THE ringing of metal on stone gave way to a hollow sound and then they were through, their lamplight dispelling the utter blackness that had reigned for a hundred years.

Marty Lurvey looked on.

He was known for his enquiring mind and quick eye for a picture so when the team from the South Celynen pit broke through to the old Prince of Wales Colliery workings somebody tipped him the wink.

"But we never entered the workings where on September 11 1878, 268 men and boys perished, to be entombed for ever.

"To go any further was considered extremely dangerous and a temporary 'bash' or barrier was put across where the men had broken through" he recalls of that eerie moment a quarter of a century ago.

"Somewhere beyond that point lay the bodies of the men who had died in South Wales' worst pit disaster when rescue attempts were defeated by fire, explosions and after-damp.

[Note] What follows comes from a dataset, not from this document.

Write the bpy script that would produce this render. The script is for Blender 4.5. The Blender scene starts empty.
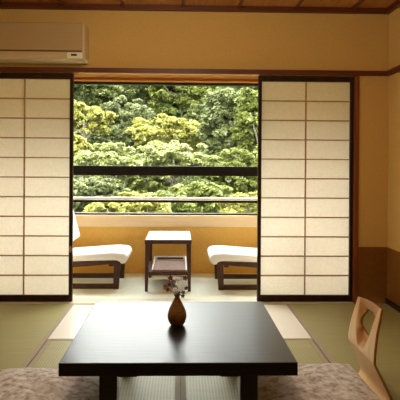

"Water from the canal was diverted into the workings to put the fires out.

"Somewhere under the present industrial estate, their bodies almost certainly mummified, those men still lie."

The temporary bash was shortly afterwards replaced with a substantial one re-sealing the tomb forever.

But did at least one man's gaze fall upon the dreadful scene of bodies either blasted, gassed or drowned by the torrent?

Marty Lurvey thinks so.

"I saw a surveyor underground which was the one place you hardly ever saw them and suspected that he might have been making his own investigation.

"I saw him again a little later and said 'You've been in there, past the bash, haven't you?'

He said nothing. Just tapped the side of his nose."

After training for the pit Marty Lurvey, now 52 studied for his managers' certificate but left the industry after the NUM strike of 1984 to follow his first love which was painting and drawing.

From Caerleon College he went to the University of Brighton to read fine art during which time he met Josef Herman, among the greatest of those artists who took their inspiration from the lives and workplaces of South Wales colliers.

"I wrote to him in London and to my surprise and delight he invited me to a pub lunch.

"He was a little man but spellbinding.

"I savoured the meal and every second of our meeting."

For a while he worked and painted in Sweden. Casual jobs supplemented his income from the sales of his pictures. He took a post-graduate certificate at Oxford Brookes University, taught art at Oxford House in Risca for a while and did a stint as a teacher in a Northern maximum security prison.

"There were some really scary people there. I taught the Black Panther. I would have met Charles Bronson but most of the time he was in seg (segregation).

As well he might. Bronson has been dubbed Britain's most vicious criminal, a bareknuckle fighter who, in the absence of a human to beat up picked a fight with a Rottweiler and once led another prisoner around on a lead.

After his wanderings in Sweden and the North of England the ex-miner with the cultivated voice is back in Gwent, not to where his roots are in Abercarn but to Caerleon where he has a small flat within sight of the college where he first trained.

His portrayal of underground are dark and powerful, his landscapes nostalgic. He has experimented with abstract art but understands that the local taste is for figurative work.

His idea now is to settle down and get his work shown in local galleries.

His work should sell well. But if it doesn't Marty Lurvey has a store of recollections about the latter days of Gwent mining and a honed way of presenting them.

He could always set himself up as a raconteur.